First, we need to be clear about the need—to move harvest data into a format that can be efficiently analyzed by smallholder farmer organizations and by the stakeholders with whom they work, especially financial service providers. Collection stations track the quality and quantity of each individual farmer’s harvest, but when that information is tracked with pen and paper they are unable to use it to build data models for forecasting, financing, or other purposes. Smallholder farmers are issued paper receipts when dropping off coffee, cacao, and other crops at collection stations, and in theory someone enters the information from these receipts into a computer. But busy days can often preclude this task. By digitally recording individual transactions and harvest data, smallholder farmer organizations are empowered to work with financial service providers to make data-driven microloan eligibility decisions.

Despite the lack of digital information in many cases, some smallholder organizations extend pre-harvest financing to farmers that can amount to up to 20 percent of their estimated harvest. In this way, a farmer’s ability to pay back his or her loan is directly linked to their total harvest volume and quality. Currently, cooperatives examine old ledgers and receipts for information about the farmer’s past harvest production, which is a very manual process and doesn’t efficiently account for variations between harvests. By digitally recording individual harvest transactions at the point of collection, the organization is able to communicate critical information for making data-driven microfinance eligibility decisions.

Many cooperatives work with a network of lenders to secure access to financing and thus help farmers maintain liquidity between harvests.
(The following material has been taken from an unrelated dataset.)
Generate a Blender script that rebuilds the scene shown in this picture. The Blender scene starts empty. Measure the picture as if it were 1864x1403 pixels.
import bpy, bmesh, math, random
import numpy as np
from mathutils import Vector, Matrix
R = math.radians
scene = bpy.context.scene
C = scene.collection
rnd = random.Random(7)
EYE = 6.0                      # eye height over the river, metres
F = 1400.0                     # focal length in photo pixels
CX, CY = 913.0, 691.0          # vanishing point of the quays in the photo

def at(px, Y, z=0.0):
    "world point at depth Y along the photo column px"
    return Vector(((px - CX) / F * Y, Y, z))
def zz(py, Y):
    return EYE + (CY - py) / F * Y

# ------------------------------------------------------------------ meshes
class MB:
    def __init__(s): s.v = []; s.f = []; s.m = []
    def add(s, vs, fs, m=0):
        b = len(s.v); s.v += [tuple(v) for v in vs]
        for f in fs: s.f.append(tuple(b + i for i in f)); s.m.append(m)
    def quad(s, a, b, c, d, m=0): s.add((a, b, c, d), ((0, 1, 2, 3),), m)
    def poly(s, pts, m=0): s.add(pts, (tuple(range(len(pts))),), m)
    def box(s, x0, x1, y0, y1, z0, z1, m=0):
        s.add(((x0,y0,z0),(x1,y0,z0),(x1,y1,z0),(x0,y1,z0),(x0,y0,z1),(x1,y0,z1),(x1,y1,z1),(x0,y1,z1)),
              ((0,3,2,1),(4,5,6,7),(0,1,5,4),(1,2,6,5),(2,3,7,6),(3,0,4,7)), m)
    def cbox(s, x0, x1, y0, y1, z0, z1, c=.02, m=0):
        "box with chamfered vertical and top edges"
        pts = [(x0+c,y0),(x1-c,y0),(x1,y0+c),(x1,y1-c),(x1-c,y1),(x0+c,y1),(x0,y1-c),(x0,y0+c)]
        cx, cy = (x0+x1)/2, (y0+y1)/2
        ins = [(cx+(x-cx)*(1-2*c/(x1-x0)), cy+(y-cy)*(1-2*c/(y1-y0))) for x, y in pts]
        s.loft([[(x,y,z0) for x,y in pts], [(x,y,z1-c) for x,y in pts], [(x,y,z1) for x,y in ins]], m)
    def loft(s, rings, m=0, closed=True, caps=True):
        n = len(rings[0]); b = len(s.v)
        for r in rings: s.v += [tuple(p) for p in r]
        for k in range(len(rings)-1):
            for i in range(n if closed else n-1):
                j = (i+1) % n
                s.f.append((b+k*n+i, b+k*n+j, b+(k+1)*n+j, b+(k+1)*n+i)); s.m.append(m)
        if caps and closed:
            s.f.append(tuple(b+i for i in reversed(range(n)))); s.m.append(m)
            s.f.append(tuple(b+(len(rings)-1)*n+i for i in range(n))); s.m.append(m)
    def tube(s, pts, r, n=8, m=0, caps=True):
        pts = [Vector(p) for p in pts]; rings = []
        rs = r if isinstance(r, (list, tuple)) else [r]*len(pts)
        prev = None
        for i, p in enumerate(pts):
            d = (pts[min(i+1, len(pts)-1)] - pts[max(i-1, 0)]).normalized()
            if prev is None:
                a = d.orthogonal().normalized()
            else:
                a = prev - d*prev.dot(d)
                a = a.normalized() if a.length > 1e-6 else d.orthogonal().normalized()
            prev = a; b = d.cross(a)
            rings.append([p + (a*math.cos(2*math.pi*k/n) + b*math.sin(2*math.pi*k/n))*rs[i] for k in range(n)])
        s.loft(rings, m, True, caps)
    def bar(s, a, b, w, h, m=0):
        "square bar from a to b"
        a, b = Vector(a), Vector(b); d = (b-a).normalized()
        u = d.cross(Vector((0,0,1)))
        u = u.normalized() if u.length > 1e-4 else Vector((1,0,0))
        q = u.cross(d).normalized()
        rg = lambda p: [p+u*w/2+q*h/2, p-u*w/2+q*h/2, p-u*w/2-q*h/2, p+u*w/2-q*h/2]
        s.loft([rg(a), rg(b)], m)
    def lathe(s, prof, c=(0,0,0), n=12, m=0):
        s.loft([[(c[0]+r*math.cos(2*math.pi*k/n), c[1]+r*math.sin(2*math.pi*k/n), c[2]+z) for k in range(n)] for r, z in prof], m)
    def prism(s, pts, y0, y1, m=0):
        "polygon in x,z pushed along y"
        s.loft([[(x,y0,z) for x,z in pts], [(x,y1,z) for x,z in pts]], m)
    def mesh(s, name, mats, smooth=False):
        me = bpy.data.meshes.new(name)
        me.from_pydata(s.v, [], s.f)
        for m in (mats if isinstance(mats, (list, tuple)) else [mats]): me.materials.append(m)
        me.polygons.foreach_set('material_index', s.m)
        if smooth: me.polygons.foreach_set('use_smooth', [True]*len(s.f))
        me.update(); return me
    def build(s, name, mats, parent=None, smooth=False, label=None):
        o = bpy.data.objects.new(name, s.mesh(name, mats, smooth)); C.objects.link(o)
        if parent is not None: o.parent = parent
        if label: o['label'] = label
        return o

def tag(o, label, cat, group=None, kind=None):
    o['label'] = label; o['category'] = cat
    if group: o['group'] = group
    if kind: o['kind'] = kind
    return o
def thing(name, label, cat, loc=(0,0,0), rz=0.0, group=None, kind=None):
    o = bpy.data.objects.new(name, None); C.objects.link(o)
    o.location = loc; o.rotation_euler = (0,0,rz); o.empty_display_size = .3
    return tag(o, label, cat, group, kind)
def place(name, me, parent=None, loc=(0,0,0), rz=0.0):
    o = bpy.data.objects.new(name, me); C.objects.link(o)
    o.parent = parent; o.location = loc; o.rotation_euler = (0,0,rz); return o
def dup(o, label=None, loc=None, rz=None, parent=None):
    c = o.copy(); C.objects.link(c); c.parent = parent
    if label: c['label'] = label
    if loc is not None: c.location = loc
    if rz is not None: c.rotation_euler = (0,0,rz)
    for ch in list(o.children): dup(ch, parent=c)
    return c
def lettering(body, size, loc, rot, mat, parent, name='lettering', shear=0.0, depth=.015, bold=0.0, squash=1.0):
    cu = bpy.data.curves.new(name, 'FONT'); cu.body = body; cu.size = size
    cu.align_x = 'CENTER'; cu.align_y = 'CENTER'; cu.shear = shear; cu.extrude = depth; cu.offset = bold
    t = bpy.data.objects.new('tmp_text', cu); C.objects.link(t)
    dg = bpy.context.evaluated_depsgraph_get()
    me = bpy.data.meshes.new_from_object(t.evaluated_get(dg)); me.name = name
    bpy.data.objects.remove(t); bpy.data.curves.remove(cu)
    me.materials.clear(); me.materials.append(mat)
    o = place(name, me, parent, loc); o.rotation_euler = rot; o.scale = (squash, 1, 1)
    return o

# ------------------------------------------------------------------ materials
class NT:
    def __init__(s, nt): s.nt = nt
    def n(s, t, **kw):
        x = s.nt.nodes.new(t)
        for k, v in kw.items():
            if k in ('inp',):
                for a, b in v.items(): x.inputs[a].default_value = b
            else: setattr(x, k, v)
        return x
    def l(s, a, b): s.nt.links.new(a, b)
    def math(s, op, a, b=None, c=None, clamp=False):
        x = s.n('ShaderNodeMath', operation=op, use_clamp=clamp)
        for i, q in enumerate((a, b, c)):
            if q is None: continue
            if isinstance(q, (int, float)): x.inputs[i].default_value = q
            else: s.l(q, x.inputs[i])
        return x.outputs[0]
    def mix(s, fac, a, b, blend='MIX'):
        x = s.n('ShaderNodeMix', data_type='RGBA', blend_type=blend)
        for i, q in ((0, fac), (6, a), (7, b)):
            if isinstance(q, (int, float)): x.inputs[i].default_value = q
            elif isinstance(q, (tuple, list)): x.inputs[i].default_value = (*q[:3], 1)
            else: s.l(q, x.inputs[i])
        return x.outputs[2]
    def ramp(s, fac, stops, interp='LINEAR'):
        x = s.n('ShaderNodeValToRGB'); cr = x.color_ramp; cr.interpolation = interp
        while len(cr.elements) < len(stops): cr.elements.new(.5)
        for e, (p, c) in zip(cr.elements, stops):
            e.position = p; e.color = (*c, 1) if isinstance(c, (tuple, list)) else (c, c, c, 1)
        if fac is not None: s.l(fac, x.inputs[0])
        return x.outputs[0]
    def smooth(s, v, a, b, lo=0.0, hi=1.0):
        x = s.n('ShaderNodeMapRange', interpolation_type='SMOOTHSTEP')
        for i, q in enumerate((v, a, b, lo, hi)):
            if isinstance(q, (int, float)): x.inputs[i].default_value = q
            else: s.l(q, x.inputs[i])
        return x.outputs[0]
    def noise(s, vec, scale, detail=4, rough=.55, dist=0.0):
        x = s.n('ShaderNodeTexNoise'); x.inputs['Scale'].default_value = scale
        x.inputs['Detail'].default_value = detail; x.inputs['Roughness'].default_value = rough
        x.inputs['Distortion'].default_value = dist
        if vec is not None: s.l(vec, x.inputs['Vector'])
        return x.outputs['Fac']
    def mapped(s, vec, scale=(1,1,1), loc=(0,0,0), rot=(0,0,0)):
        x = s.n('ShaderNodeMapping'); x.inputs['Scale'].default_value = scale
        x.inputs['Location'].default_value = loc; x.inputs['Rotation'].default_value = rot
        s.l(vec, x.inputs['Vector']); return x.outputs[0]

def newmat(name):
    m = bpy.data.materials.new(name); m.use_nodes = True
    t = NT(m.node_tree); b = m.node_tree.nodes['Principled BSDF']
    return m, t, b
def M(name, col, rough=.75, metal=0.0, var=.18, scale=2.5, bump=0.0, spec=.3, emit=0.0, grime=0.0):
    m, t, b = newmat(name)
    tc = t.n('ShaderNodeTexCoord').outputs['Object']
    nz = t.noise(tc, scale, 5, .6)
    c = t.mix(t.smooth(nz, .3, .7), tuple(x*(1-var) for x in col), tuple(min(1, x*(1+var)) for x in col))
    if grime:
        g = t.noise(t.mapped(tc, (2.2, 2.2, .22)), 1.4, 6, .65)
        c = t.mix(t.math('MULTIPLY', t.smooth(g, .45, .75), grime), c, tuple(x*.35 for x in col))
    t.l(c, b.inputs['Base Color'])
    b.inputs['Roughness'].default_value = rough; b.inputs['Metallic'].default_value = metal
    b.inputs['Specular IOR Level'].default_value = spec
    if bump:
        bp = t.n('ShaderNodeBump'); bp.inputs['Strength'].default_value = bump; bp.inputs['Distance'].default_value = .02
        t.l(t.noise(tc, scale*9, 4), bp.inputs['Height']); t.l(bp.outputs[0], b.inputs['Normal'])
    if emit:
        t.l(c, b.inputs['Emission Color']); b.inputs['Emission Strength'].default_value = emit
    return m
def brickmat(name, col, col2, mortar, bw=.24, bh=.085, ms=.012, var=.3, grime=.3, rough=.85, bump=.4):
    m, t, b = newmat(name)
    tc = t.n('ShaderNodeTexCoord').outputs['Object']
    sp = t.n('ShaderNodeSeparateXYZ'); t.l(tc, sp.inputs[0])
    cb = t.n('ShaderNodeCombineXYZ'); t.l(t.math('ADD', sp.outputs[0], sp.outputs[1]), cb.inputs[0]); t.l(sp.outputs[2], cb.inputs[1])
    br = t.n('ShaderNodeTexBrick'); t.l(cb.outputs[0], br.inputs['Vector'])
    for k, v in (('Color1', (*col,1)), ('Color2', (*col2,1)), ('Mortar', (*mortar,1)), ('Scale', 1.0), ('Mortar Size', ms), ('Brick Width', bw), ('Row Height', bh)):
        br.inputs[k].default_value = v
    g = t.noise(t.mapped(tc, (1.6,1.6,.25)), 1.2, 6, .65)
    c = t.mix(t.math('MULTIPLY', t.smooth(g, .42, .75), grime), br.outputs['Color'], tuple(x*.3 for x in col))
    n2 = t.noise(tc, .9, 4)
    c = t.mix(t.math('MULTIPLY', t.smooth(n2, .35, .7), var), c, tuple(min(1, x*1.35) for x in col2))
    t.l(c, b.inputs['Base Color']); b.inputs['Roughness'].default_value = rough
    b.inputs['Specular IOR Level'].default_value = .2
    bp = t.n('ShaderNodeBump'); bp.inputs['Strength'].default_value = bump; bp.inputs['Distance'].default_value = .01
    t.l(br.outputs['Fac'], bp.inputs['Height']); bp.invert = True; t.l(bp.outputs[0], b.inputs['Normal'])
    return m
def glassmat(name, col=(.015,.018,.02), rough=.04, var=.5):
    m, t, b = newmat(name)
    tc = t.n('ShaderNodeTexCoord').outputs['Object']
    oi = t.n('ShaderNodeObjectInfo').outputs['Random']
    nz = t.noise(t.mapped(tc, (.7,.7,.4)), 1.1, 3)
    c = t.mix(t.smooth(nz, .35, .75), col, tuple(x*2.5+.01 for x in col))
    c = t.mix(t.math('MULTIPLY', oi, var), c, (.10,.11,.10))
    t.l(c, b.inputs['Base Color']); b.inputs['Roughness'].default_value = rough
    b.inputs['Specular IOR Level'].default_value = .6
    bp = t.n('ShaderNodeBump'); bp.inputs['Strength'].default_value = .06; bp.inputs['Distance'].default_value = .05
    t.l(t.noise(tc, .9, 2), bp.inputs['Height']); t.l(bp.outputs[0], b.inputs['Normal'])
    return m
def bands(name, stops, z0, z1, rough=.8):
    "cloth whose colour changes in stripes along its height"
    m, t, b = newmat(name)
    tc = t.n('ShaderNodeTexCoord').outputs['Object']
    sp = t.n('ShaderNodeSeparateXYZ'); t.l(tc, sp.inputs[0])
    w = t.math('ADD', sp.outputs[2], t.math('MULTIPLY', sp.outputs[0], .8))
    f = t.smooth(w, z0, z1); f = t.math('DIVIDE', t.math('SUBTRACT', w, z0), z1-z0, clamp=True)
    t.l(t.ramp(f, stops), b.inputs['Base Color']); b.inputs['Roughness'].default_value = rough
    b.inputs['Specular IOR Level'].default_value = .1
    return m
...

Much of this financing comes to cooperatives in the form of a working line of credit, enough to maintain operations in the short term but often insufficient for covering the costs of an annual harvest cycle or increased costs during market spikes. Digitally collecting harvest information on a daily basis enables real-time adjustments for determining in-harvest financing levels. It also allows cooperatives and their banks to assess repayment and inventory values. By collecting data daily, the organization can regularly increase or decrease their estimates, and loans can be adjusted accordingly. Instead of simply relying on last year’s total, the cooperative is empowered with the information needed to make more accurate decisions based on current conditions.

All told, these solutions hold the promise of more efficient, higher quality agricultural production—and the subsequent benefits that accrue to smallholder farmers, including access to credit and other financial services. They also serve as an important entry point for introducing further technological innovations that can yield the same positive impact for smallholder farmers as they have for their peers in more advanced economies.

That’s why Fair Trade USA, a nonprofit with more than 15 years of experience providing services for farmer organizations worldwide, has taken ownership of the Acopio platform. Acopio is a data collection tool for computers and mobile devices that was developed primarily to streamline critical organizational processes, including the collection of coffee from farmers and managing loan information. By digitizing these processes, Acopio empowers smallholders and the organizations that serve them with the means to analyze and share information that can help incentivize the wider provision of financial services.

The key is to avoid turnkey solutions in favor of ones that best meet the demonstrable needs of smallholder farmers. Fair Trade USA is working with several cooperatives in Latin America to learn what they need most from Acopio. As we use this information to further improve the platform over the coming year, we are looking forward to rolling it out on a broader basis in 2015 and to monitoring its impact on farmers’ ability to access financial services.

Comments

02 July 2014 Submitted by Srini Sundaram (not verified)

Great article.Much needed solution as often valuable real time data are stored in highly unstructured format. E.g. Starting from seed and fertiliser distribution. Capturing harvest data and sanitising them would go a long way to aid development of decision supporting tools. From financial inclusion point of view it will be one of invaluable for credit risk assessment.